Advice from Author Nancy White Carlstrom: Read and Persist

One of the Alaskan authors who helped me along the road to publication was Nancy White Carlstrom. With over 50 published books to her credit, Nancy inspired a community of writers by bringing the Society of Children’s Book Writers and Illustrators to Alaska. After 18 years in the state, years she says were her most productive, she now lives and works in Seattle.

Tomorrow I plan to address questions from an Alaskan writer who wonders how to get her children’s book published. But first, let’s catch up with Nancy, one of the leaders in the field, who offers great advice about publishing and persistence.

In second grade I wrote my first poems and stories and ever since have been a writer.
During my high school years I worked in the Children’s Department of the local
library in my hometown of Washington, Pennsylvania. That’s really where I developed a love for children’s books.

After teaching first and second grades for four years and studying children’s books
for two years, I opened The Secret Garden Children’s Bookshop in Seattle. For over six years I introduced children and families to good books. What a joy that was! But after our first son, Jesse, was born I decided to focus on him and writing. So I sold the bookshop to a friend. It has a third owner and has been in business for over thirty years.

Moving to Alaska gave my writing an incredible boost. We moved to Fairbanks on
January 15, 1987, so we jumped right into winter. It was a magical time.
Everything was new and fresh and the world around us gave me lots of book ideas. Our boys were preschool and toddler ages and so picture books were part of our
everyday life. It was the most productive writing time of my life.

My first book, Jesse Bear, What Will You Wear?, was published in 1986. The eighties and early nineties were wonderful years for picture books, especially for
the poetic ones I tend to write. It’s been much more difficult for the picture book writer the past ten years. Publishers that used to be open to all kinds of books, even the “quiet ones,” want instant bestsellers. Celebrity books are attractive because no matter what the writing is like, the author already has name and fame.

My advice today for people wanting to write for children is really the same advice
I gave twenty years ago. READ! READ! READ! Someone told me once, “I don’t want to read picture books because I’m afraid I might take something from them and put into my manuscripts.” But reading good books helps a person write good books. Something I take away from my favorite picture book may end up in one I write, but you wouldn’t know it. That special “something” inspired me, but I made it my own; in my hands, it took different shape.

The second bit of advice I have is PERSIST! PERSIST! PERSIST! If you cannot stand getting rejections for your manuscript, it may be difficult to become a published writer of children’s books. And if your stories never leave the file drawer or computer, you will never know. I continue to collect rejection letters although I’ve had over fifty children’s books published. That really is part of the business.

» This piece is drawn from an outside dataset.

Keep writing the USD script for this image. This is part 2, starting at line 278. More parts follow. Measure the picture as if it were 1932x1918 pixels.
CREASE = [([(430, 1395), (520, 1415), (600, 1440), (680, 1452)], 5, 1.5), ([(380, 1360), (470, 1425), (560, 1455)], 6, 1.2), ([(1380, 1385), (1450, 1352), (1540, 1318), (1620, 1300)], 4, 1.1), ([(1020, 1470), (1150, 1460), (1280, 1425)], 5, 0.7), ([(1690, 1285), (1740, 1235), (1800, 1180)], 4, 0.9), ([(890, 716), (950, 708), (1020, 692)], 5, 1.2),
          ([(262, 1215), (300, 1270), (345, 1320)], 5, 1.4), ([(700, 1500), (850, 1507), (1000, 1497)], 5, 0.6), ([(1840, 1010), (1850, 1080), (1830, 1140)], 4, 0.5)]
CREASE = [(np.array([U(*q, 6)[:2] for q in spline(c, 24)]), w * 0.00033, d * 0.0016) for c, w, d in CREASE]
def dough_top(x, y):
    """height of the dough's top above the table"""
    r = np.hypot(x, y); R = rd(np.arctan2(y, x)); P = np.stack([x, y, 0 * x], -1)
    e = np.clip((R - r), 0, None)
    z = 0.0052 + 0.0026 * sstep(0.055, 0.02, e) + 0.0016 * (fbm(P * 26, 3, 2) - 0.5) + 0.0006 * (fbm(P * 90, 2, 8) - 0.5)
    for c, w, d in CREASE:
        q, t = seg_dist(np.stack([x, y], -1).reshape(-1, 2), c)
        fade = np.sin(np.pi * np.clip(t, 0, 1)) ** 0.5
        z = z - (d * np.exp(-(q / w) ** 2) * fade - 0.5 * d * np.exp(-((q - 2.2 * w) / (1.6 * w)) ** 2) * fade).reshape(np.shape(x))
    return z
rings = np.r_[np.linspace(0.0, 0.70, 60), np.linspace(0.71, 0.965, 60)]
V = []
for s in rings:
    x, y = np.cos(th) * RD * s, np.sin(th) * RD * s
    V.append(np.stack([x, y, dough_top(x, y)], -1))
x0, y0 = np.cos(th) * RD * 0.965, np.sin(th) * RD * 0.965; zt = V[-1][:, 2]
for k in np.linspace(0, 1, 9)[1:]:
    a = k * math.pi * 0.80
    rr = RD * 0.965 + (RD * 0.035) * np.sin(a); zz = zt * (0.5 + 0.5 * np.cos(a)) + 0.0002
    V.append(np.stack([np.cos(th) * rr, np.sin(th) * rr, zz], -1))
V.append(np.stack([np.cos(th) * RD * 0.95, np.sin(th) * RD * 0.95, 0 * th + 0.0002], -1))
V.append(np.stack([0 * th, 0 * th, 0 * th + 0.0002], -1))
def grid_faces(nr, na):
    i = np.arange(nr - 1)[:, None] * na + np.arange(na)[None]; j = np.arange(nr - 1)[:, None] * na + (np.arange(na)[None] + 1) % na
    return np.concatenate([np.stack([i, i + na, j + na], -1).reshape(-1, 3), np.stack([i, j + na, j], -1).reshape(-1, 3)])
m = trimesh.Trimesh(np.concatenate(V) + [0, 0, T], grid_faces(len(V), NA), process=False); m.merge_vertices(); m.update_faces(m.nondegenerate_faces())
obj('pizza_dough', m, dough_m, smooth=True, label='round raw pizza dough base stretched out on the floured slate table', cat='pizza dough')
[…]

Just now the doorbell rang. Fed Ex left me a set of first proofs for an upcoming picture book. It is always a thrill to see one’s book at different stages. It reminds me that I’m very glad I didn’t give up.

After having one or many books come out every year from 1986 to 2004, I have had a gap of five years. In part this relates to the tough market, but also to various personal reasons. Even though each manuscript was accepted at a different time, I have the following three picture books coming out in 2009:

This is the Day, illustrated by Richard Cowdry, Zonderkidz
It’s Your First Day of School, Annie Claire, illustrated by Margie Moore, Abrams Books for Young Readers
Mama, Will it Snow Tonight, illustrated by Paul Tong, Boyds Mills Press

I have lots of other picture books in progress or being considered by editors. But what I would like to work on are my unfinished novels, one middle-grade and two YA.
Years before I became published, when someone asked what I did, I would say I try to
write children’s books. I guess I’m still in the stage of thinking I “try” to write chapter books. Hopefully, one of these days, I will simply say, “I’m working on a chapter book” and do it!

3 thoughts on “Advice from Author Nancy White Carlstrom: Read and Persist”

  1. Andromeda Romano-Lax

    What a wonderful introduction to Nancy’s story! I remember reading her “Before You Were Born” aloud to one of my children, not even realizing she was an Alaskan. Thanks for introducing us to another talented and persistent writer, Deb.